Pour autant et malheureusement, elle a eu quelques effets collatéraux immédiats, ponctuels et sanglants parmi lesquels il faut compter les guerres régionales accompagnant l’éclatement de la Yougoslavie. Les spécialistes de la politique étrangère ne manqueront pas de remarquer à cet endroit l’illusoire harmonie entre l’histoire française et le destin allemand.

 

Quelques années après la dislocation de l’ex-Yougoslavie, alors que les casques bleus y stationnent encore, préparant le repas de midi avant le retour de ma femme qui enseigne la langue française à quelques allemands francophiles, je tourne à l’improviste le bouton de mon poste de radio pour écouter les nouvelles et me tenir compagnie. Et exactement à cet instant précis, j’entends la voix du journaliste annonçant qu’Éric A. est mort ce jour en ex Yougoslavie dans les forces de l’ONU pour la paix ; troisième frisson.

 

Il y a évidemment, comme dit à juste titre mon père, plus d’un âne qui s’appelle Martin. Il se peut donc bien qu’il existe plusieurs personnes portant le nom entendu ce jour-là.
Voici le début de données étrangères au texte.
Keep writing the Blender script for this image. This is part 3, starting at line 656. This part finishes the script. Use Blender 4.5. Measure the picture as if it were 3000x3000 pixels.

Et mon frisson, hormis le respect qu’il a spontanément témoigné pour un citoyen français ayant mis sa vie au service de la plus noble cause qui soit, n’a pas forcément de raison d’être.

 

Mais alors, pourquoi ai-je ouvert mon poste ce jour-là, à cet instant-là, pour entendre cette information-là ? Hasard ? Ou guidage subconscient du même type que celui qui gouvernait nos pensées à Altensteig ? Capacité à sentir et lire les signaux de chemins spatiaux temporels dont peu d’humains ont la perception et la conscience ?

 

Toujours est-il que ce midi-là, comme en ouvrant ma valise en revenant au Chesnay, comme en découvrant le tee-shirt de Philippe au pensionnat, tous les poils de mon corps se sont hérissés ... dressés par l’énergie que procure cette sorte d’effroi par lequel vous comprenez que la raison n’est peut-être pas le seul chemin logique expliquant la réalité perçue.

 

Certes, je n’ai plus douze ou treize ans depuis longtemps mais, bien qu’André Breton fût disparu depuis longtemps, l’ombre du surréalisme hante toujours et encore ma vie aujourd’hui.